Another problem I faced, while silently fuming with anger at my daunting load of work, is that my teachers feel the need to downplay the length of the packets as if advertising a 10% off deal on a trillion dollar purchase. Sets of questions they say only require “15 minutes a day” is the usual subject of advertisement. What they fail to realize is that six page packets or five page essays for five, maybe six, subjects is not going to take me “15 minutes a day”. As an already emotionally stressed, perfectionist, straight-A student, this holiday break is one of my few chances to reward myself with Xbox, daily lethargy and coffee. Therefore, you can see why these dubious claims downplaying the length of such hell-borne packets offended me.

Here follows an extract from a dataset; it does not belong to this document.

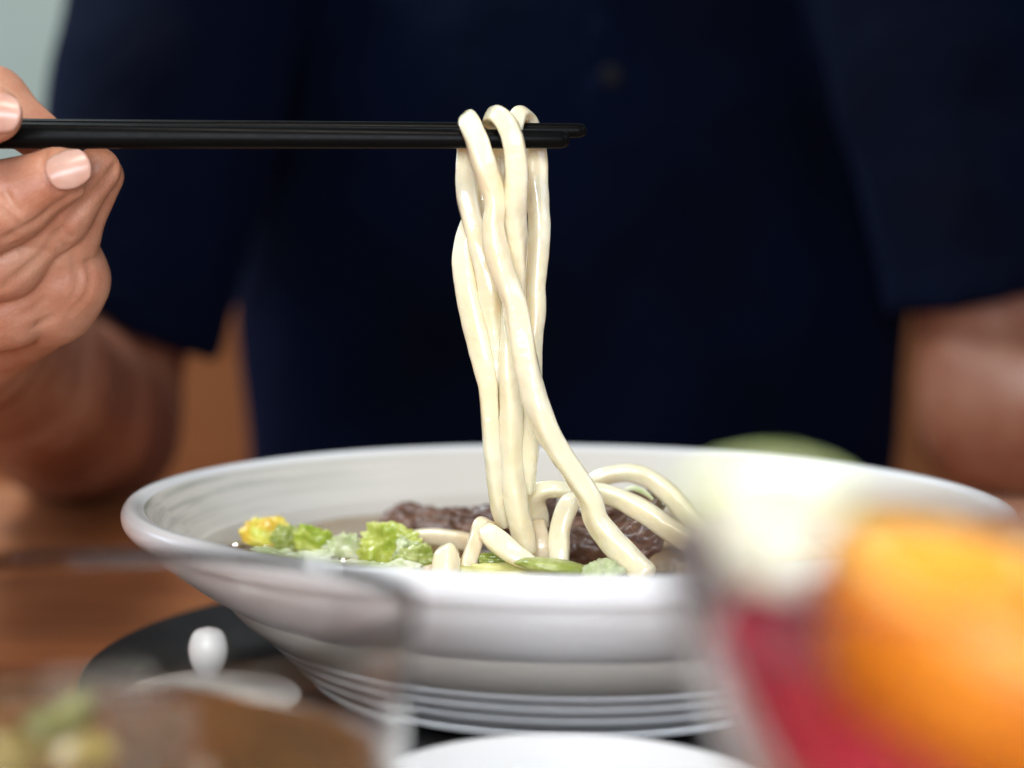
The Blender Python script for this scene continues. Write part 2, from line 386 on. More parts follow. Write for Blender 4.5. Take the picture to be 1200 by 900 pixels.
# ------------------------------------------------------------------ chopsticks
def stick(lab, a, b, ra, rb):
    A, B_ = at(*a), at(*b); T = (B_ - A).normalized(); L = (B_ - A).length
    N = Vector((0, 1, 0)); N = (N - T * N.dot(T)).normalized(); Bn = T.cross(N)
    vs, fs, rings = [], [], []
    ts = [(0, 0), (.0004, .6), (.0012, .88), (.0025, 1)] + [(x * L, 1) for x in (.1, .2, .4, .6, .8, .99)] + [(L - .001, .9), (L, .5)]
    for d_, sc in ts:
        f_ = d_ / L; r_ = (ra * (1 - f_) + rb * f_) * max(sc, .02)
        e = .9 - .32 * f_; ring = []
        for k in range(24):
            an = 2 * math.pi * (k + .5) / 24; c, s_ = math.cos(an), math.sin(an)
            p = A + T * d_ + Bn * math.copysign(abs(c) ** e, c) * r_ + N * math.copysign(abs(s_) ** e, s_) * r_
            ring.append(len(vs)); vs.append(p)
        rings.append(ring)
    for u, v in zip(rings, rings[1:]):
        for k in range(24): fs.append((u[k], u[(k + 1) % 24], v[(k + 1) % 24], v[k]))
    fs.append(tuple(reversed(rings[0]))); fs.append(tuple(rings[-1]))
    o = mesh_obj('chopstick', vs, fs, M_black); fix_normals(o)
    tag(o, lab, 'chopstick', 'pair of black chopsticks'); return o
stick('front black chopstick, its tip ending shorter and lower', (668, 163.5, .462), (-330, 156, .452), .00235, .0040)
stick('rear black chopstick, its tip reaching farther right', (688, 153, .4705), (-330, 152, .470), .0019, .0036)

# ------------------------------------------------------------------ cabbage, beef
def crinkle(name, c, w, h, mt, lab, grp, cat, nrm=(0, -1, .5), up=(0, 0, 1), amp=.35, curl=.5, seed=0, thick=.0007, freq=2.2, ragged=.25, nu=40, nv=26):
    """a torn crinkled leaf: centre c (px, py, depth), w x h in px"""
    d_ = c[2]; cc = at(*c); ww, hh = w / ppm(d_), h / ppm(d_)
    Nn = Vector(nrm).normalized(); U = Vector(up).cross(Nn).normalized(); V = Nn.cross(U)
    vs, fs, idx = [], [], {}
    for side in (1, -1):
        for j in range(nv + 1):
            for i in range(nu + 1):
                u, v = i / nu * 2 - 1, j / nv * 2 - 1
                # disc mapping with a ragged outline
                x = u * math.sqrt(1 - v * v / 2); y = v * math.sqrt(1 - u * u / 2)
                a = math.atan2(y, x); rr = math.hypot(x, y)
                k = 1 + ragged * n(Vector((math.cos(a) * 1.7, math.sin(a) * 1.7, seed))) + ragged * .5 * n(Vector((math.cos(a) * 6, math.sin(a) * 6, seed + 4)))
                x *= k; y *= k
                s_ = Vector((x * freq, y * freq, seed * 3.7))
                zz = amp * (n(s_) * 1.15 + .42 * n(s_ * 2.3) + .16 * n(s_ * 5.1) * (0.2 + rr * rr)) + curl * (x * x * .5) - curl * .25
                p = cc + U * x * ww / 2 + V * y * hh / 2 + Nn * (zz * min(ww, hh) * .5 + side * thick * (1 - rr ** 6 * .8))
                idx[side, i, j] = len(vs); vs.append(p)
    for side in (1, -1):
        for j in range(nv):
            for i in range(nu):
                q_ = (idx[side, i, j], idx[side, i + 1, j], idx[side, i + 1, j + 1], idx[side, i, j + 1])
                fs.append(q_ if side == 1 else tuple(reversed(q_)))
    edge = [(i, 0) for i in range(nu)] + [(nu, j) for j in range(nv)] + [(i, nv) for i in range(nu, 0, -1)] + [(0, j) for j in range(nv, 0, -1)]
    for e0, e1 in zip(edge, edge[1:] + edge[:1]):
        fs.append((idx[1, e0[0], e0[1]], idx[-1, e0[0], e0[1]], idx[-1, e1[0], e1[1]], idx[1, e1[0], e1[1]]))
    o = mesh_obj(name, vs, fs, mt); fix_normals(o); tag(o, lab, cat, grp); return o
CAB = 'cabbage pieces floating in the soup'
crinkle('cabbage_leaf', (311, 624, .518), 60, 42, M_leafyel, 'small yellow orange cabbage tip at the far left of the broth', CAB, 'cabbage', amp=.35, seed=1, ragged=.2, freq=1.5)
crinkle('cabbage_leaf', (340, 632, .512), 46, 36, M_leafdark, 'small lime green scrap right beside the yellow cabbage tip', CAB, 'cabbage', amp=.5, seed=2, ragged=.3, freq=1.6)
crinkle('cabbage_leaf', (374, 638, .505), 64, 42, M_leaf, 'bright green cabbage curl leaning up, second from the yellow tip', CAB, 'cabbage', nrm=(.3, -1, .4), up=(.5, 0, 1), amp=.4, seed=3, freq=1.6)
crinkle('cabbage_leaf', (404, 645, .500), 54, 44, M_leafpale, 'pale watery white green cabbage piece left of the largest leaf', CAB, 'cabbage', amp=.5, seed=4, ragged=.4, freq=1.7)
crinkle('cabbage_leaf', (454, 640, .494), 80, 54, M_leaf, 'largest crinkled yellow green cabbage leaf in the soup', CAB, 'cabbage', nrm=(-.1, -1, .45), amp=.5, seed=5, ragged=.35, freq=1.7)
crinkle('cabbage_leaf', (476, 648, .489), 30, 34, M_leafpale, 'pale translucent frill on the right of the largest cabbage leaf', CAB, 'cabbage', nrm=(.2, -1, .3), amp=.5, seed=15, ragged=.4, freq=1.8)
crinkle('cabbage_leaf', (488, 658, .480), 54, 42, M_leafdark, 'darker green cabbage fold just left of the pale noodle end', CAB, 'cabbage', nrm=(.3, -1, .5), amp=.5, seed=6, freq=1.6)
crinkle('cabbage_leaf', (430, 668, .475), 130, 36, M_leafpale, 'long whitish cabbage stalk low behind the front rim', CAB, 'cabbage', nrm=(0, -.7, 1), amp=.5, seed=7, ragged=.3)
crinkle('cabbage_leaf', (340, 652, .490), 110, 26, M_leafpale, 'thin pale cabbage shred soaking low at the left', CAB, 'cabbage', nrm=(0, -.6, 1), amp=.6, seed=8, ragged=.5)
crinkle('cabbage_leaf', (600, 672, .456), 140, 34, M_flat, 'broad olive yellow cabbage leaf lying flat behind the front rim', CAB, 'cabbage', nrm=(0, -.8, 1), amp=.25, seed=9, ragged=.15)
crinkle('cabbage_leaf', (582, 655, .462), 56, 18, M_leafdark, 'narrow green leaf edge under the short white noodle', CAB, 'cabbage', nrm=(0, -1, .8), amp=.3, seed=10)
# the smooth glossy oval stalk
def pebble(name, c, w, h, dth, mt, lab, grp, cat, rot=0, seed=0, amp=.08, fr=2.0, seg=40, box_=1.0):
    cc = at(*c); px_ = ppm(c[2]); vs, fs, rings = [], [], []
    Xa = RC @ Vector((math.cos(rot), math.sin(rot), 0)); Za = RC @ Vector((-math.sin(rot), math.cos(rot), 0)); Ya = RC @ Vector((0, 0, 1))
    for j in range(seg // 2 + 1):
        ph = math.pi * j / (seg // 2); ring = []
        for k in range(seg):
            th = 2 * math.pi * k / seg
            v = Vector((math.sin(ph) * math.cos(th), math.sin(ph) * math.sin(th), math.cos(ph)))
            if box_ != 1: v = Vector([math.copysign(abs(x) ** box_, x) for x in v])
            k_ = 1 + amp * (n(v * fr + Vector((seed, 0, 0))) + .5 * n(v * fr * 2.6 + Vector((0, seed, 0))))
            v = v * k_
            ring.append(len(vs)); vs.append(cc + Xa * v.x * w / 2 / px_ + Za * v.z * h / 2 / px_ + Ya * v.y * dth)
        rings.append(ring)
    for a, b in zip(rings, rings[1:]):
        for k in range(seg): fs.append((a[k], a[(k + 1) % seg], b[(k + 1) % seg], b[k]))
    o = mesh_obj(name, vs, fs, mt); fix_normals(o)
    if lab: tag(o, lab, cat, grp)
    return o
pebble('cabbage_stalk', (648, 664, .452), 92, 20, .006, M_leafdark, 'glossy green oval stalk slice at the feet of the noodles', CAB, 'cabbage', rot=-.12, amp=.08, seed=3)
pebble('cabbage_stalk', (704, 672, .450), 50, 32, .005, M_leafpale, 'pale onion like chunk beside the foot of the diagonal noodle', CAB, 'cabbage', rot=.3, amp=.3, seed=5)

MEAT = 'braised beef slices in the soup'
def beef(c, w, h, lab, seed, rot=0, nrm=(0, -1, .5)):
    up = Vector((math.sin(rot), 0, math.cos(rot)))
    return crinkle('beef_slice', c, w, h, M_meat, lab, MEAT, 'beef', nrm=nrm, up=up, amp=.40, curl=.6, seed=seed, thick=.0030, freq=.95, ragged=.22)
beef((484, 608, .545), 74, 40, 'rolled dark beef slice farthest left behind the cabbage', 21, .05)
beef((520, 613, .532), 84, 38, 'beef slice with ruffled top just right of the rolled one', 22, -.1)
beef((562, 612, .522), 74, 40, 'flat dark beef slice directly left of the hanging noodles', 23, .12)
beef((652, 612, .505), 60, 66, 'dark beef slice seen through the small noodle arch', 24, .1)
beef((688, 634, .490), 78, 60, 'purplish beef chunk under the long diagonal noodle', 25, .3)
beef((736, 606, .500), 100, 58, 'brown grained beef slice under the arching noodle', 26, -.5)
beef((748, 636, .480), 70, 46, 'beef slice with a frayed pale fat edge near the blurred glass', 27, -.5)
beef((600, 622, .515), 90, 36, 'beef slice mostly hidden behind the hanging noodles', 28, 0)
# slim onion sliver shining between the two right-hand noodles
tube('onion_sliver', [(732, 574, .49, 4), (742, 572, .49, 6), (755, 577, .49, 6), (765, 585, .488, 4)], M_leafpale, seed=40, flat=.5)
tag(bpy.data.objects['onion_sliver'], 'shiny white onion sliver between the two arching noodles', 'onion')

# ------------------------------------------------------------------ black dish behind, small white pot at the left
bd = lathe('black_plate', smooth_profile([(0, .0316), (.10, .0318), (.124, .0330), (.1355, .0352), (.1375, .0356), (.1365, .0340), (.121, .0312), (.10, .0303), (0, .0303)], 4), M_blackdish, (0, 0, 0), 128)
bd.location = (BX, .004, 0); tag(bd, 'round black plate on the table under the white noodle bowl', 'plate')
dc = at(668, 900, .345)
dsh = lathe('sauce_dish', smooth_profile([(0, .0302), (.018, .0302), (.020, .0330), (.033, .0400), (.0415, .0462), (.0420, .0470), (.0410, .0472), (.032, .0395), (.018, .0362), (0, .0350)], 4), M_china, (0, 0, 0), 80)
dsh.location = (dc.x, dc.y, 0); tag(dsh, 'small white sauce dish right in front of the noodle bowl', 'dish')

pc = at(245, 806, .425)
pot = tag(empty('condiment_pot', (pc.x, pc.y, 0)), 'small white lidded condiment pot with a round knob', 'pot')
def lat(name, prof, m, parent, seg=64):
    o = lathe(name, prof, m, (0, 0, 0), seg, parent); o.matrix_parent_inverse = Matrix.Identity(4); return o
H = .0456
lat('pot_body', smooth_profile([(0, .0335), (.012, .0335), (.0165, .0345), (.0205, .0370), (.0215, .0395), (.0208, H - .0028), (.0188, H - .0025), (.017, .0385), (0, .0370)], 3), M_china, pot)
lid = lat('lid', smooth_profile([(0, H + .0055), (.006, H + .0052), (.014, H + .0035), (.0205, H + .0015), (.0236, H), (.0234, H - .0014), (.019, H - .002), (0, H - .002)], 4), M_china, pot)
kb = lathe('knob', smooth_profile([(.0030, H + .0045), (.0032, H + .006), (.0045, H + .009), (.0048, H + .0125), (.0034, H + .0160), (0, H + .0172)], 4), M_china, (0, 0, 0), 40)
kb.parent = lid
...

I later took my issue with my school system to my mother, a college graduate who works for Child Nutrition of Enfield Schools. These are direct quotes as I remember them.

“Yeah, I’m a little tired. School was dumb today. They give us five break packets and then we do absolutely nothing in class. We could be doing our break packets! When you want to work, they won’t let you work!”

“It’s called a ‘break packet’ for a reason. Just do what you’re told.”

This is when I took refuge in my room and reflected in solitude. I thought to myself for several minutes while playing Call of Duty: Ghosts. Then it hit me.

Why should I do what I’m told, if what I’m told is idiotic?

You may think my opinion is child-like and naïve, but you have to see it from my perspective. I go to school until five o’clock. I maintain at least a 3.9 GPA and I play sports. Sometimes my homework takes an hour or two. Even so, I must take care of normal things like hygiene, self-nourishment and home responsibilities. I have to do all of this while trying to find ways to enjoy life, fight depression, and actually have fun. As a student who will one day be very successful, I refuse to stand passively and endure near oppression while operating under a system with seemingly inconsiderate standards. I cannot and I will not be subject to ideas and codes that I do not agree with. I will change my world and I will fight the system until our needs as students are understood.